**THE TASK**.
Reproduce the complete listing without any deviation.

--- Start RAW DATA ---

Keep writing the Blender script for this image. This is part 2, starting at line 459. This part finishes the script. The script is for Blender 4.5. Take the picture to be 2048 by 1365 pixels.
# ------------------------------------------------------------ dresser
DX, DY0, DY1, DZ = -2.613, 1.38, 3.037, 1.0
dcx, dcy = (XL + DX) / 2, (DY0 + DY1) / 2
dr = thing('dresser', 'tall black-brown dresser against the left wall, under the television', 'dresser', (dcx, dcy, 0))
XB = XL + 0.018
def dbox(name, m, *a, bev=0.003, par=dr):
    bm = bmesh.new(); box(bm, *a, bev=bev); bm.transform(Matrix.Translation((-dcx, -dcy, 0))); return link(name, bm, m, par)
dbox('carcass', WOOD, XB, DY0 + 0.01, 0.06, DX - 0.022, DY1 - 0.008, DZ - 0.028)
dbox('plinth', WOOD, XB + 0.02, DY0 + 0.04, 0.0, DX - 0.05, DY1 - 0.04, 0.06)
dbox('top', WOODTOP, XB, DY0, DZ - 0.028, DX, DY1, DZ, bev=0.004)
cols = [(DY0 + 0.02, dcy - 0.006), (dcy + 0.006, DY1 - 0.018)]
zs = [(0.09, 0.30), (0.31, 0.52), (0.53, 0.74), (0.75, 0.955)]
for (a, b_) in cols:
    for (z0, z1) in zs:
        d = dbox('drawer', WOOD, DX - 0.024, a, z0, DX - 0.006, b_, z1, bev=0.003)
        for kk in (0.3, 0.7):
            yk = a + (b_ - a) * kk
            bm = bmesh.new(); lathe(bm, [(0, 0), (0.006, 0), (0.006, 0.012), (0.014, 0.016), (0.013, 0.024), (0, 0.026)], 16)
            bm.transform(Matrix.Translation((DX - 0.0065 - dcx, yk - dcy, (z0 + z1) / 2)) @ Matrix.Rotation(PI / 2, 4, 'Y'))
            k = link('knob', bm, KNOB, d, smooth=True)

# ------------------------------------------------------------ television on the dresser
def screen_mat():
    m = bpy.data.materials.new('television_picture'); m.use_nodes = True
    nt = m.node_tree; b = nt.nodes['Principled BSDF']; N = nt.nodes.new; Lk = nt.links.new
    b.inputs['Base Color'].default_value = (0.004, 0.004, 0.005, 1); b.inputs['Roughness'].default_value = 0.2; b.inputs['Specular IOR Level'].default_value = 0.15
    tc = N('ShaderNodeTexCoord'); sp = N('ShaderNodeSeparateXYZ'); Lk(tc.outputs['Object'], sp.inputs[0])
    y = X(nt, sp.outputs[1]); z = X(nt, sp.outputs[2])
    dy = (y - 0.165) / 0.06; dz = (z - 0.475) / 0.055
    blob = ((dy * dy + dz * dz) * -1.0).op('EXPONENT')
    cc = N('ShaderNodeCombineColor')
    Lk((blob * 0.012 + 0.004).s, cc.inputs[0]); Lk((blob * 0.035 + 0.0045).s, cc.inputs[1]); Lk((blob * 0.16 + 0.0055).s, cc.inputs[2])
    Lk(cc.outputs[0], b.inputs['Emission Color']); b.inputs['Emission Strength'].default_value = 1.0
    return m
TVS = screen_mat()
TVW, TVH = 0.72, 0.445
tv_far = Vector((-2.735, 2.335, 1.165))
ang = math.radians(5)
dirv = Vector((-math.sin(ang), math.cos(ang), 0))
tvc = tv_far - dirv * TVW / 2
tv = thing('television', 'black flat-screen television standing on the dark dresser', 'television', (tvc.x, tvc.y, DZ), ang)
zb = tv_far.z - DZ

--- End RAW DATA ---

**CORRECT RESULT**.
Keep writing the Blender script for this image. This is part 2, starting at line 459. This part finishes the script. The script is for Blender 4.5. Take the picture to be 2048 by 1365 pixels.
# ------------------------------------------------------------ dresser
DX, DY0, DY1, DZ = -2.613, 1.38, 3.037, 1.0
dcx, dcy = (XL + DX) / 2, (DY0 + DY1) / 2
dr = thing('dresser', 'tall black-brown dresser against the left wall, under the television', 'dresser', (dcx, dcy, 0))
XB = XL + 0.018
def dbox(name, m, *a, bev=0.003, par=dr):
    bm = bmesh.new(); box(bm, *a, bev=bev); bm.transform(Matrix.Translation((-dcx, -dcy, 0))); return link(name, bm, m, par)
dbox('carcass', WOOD, XB, DY0 + 0.01, 0.06, DX - 0.022, DY1 - 0.008, DZ - 0.028)
dbox('plinth', WOOD, XB + 0.02, DY0 + 0.04, 0.0, DX - 0.05, DY1 - 0.04, 0.06)
dbox('top', WOODTOP, XB, DY0, DZ - 0.028, DX, DY1, DZ, bev=0.004)
cols = [(DY0 + 0.02, dcy - 0.006), (dcy + 0.006, DY1 - 0.018)]
zs = [(0.09, 0.30), (0.31, 0.52), (0.53, 0.74), (0.75, 0.955)]
for (a, b_) in cols:
    for (z0, z1) in zs:
        d = dbox('drawer', WOOD, DX - 0.024, a, z0, DX - 0.006, b_, z1, bev=0.003)
        for kk in (0.3, 0.7):
            yk = a + (b_ - a) * kk
            bm = bmesh.new(); lathe(bm, [(0, 0), (0.006, 0), (0.006, 0.012), (0.014, 0.016), (0.013, 0.024), (0, 0.026)], 16)
            bm.transform(Matrix.Translation((DX - 0.0065 - dcx, yk - dcy, (z0 + z1) / 2)) @ Matrix.Rotation(PI / 2, 4, 'Y'))
            k = link('knob', bm, KNOB, d, smooth=True)

# ------------------------------------------------------------ television on the dresser
def screen_mat():
    m = bpy.data.materials.new('television_picture'); m.use_nodes = True
    nt = m.node_tree; b = nt.nodes['Principled BSDF']; N = nt.nodes.new; Lk = nt.links.new
    b.inputs['Base Color'].default_value = (0.004, 0.004, 0.005, 1); b.inputs['Roughness'].default_value = 0.2; b.inputs['Specular IOR Level'].default_value = 0.15
    tc = N('ShaderNodeTexCoord'); sp = N('ShaderNodeSeparateXYZ'); Lk(tc.outputs['Object'], sp.inputs[0])
    y = X(nt, sp.outputs[1]); z = X(nt, sp.outputs[2])
    dy = (y - 0.165) / 0.06; dz = (z - 0.475) / 0.055
    blob = ((dy * dy + dz * dz) * -1.0).op('EXPONENT')
    cc = N('ShaderNodeCombineColor')
    Lk((blob * 0.012 + 0.004).s, cc.inputs[0]); Lk((blob * 0.035 + 0.0045).s, cc.inputs[1]); Lk((blob * 0.16 + 0.0055).s, cc.inputs[2])
    Lk(cc.outputs[0], b.inputs['Emission Color']); b.inputs['Emission Strength'].default_value = 1.0
    return m
TVS = screen_mat()
TVW, TVH = 0.72, 0.445
tv_far = Vector((-2.735, 2.335, 1.165))
ang = math.radians(5)
dirv = Vector((-math.sin(ang), math.cos(ang), 0))
tvc = tv_far - dirv * TVW / 2
tv = thing('television', 'black flat-screen television standing on the dark dresser', 'television', (tvc.x, tvc.y, DZ), ang)
zb = tv_far.z - DZ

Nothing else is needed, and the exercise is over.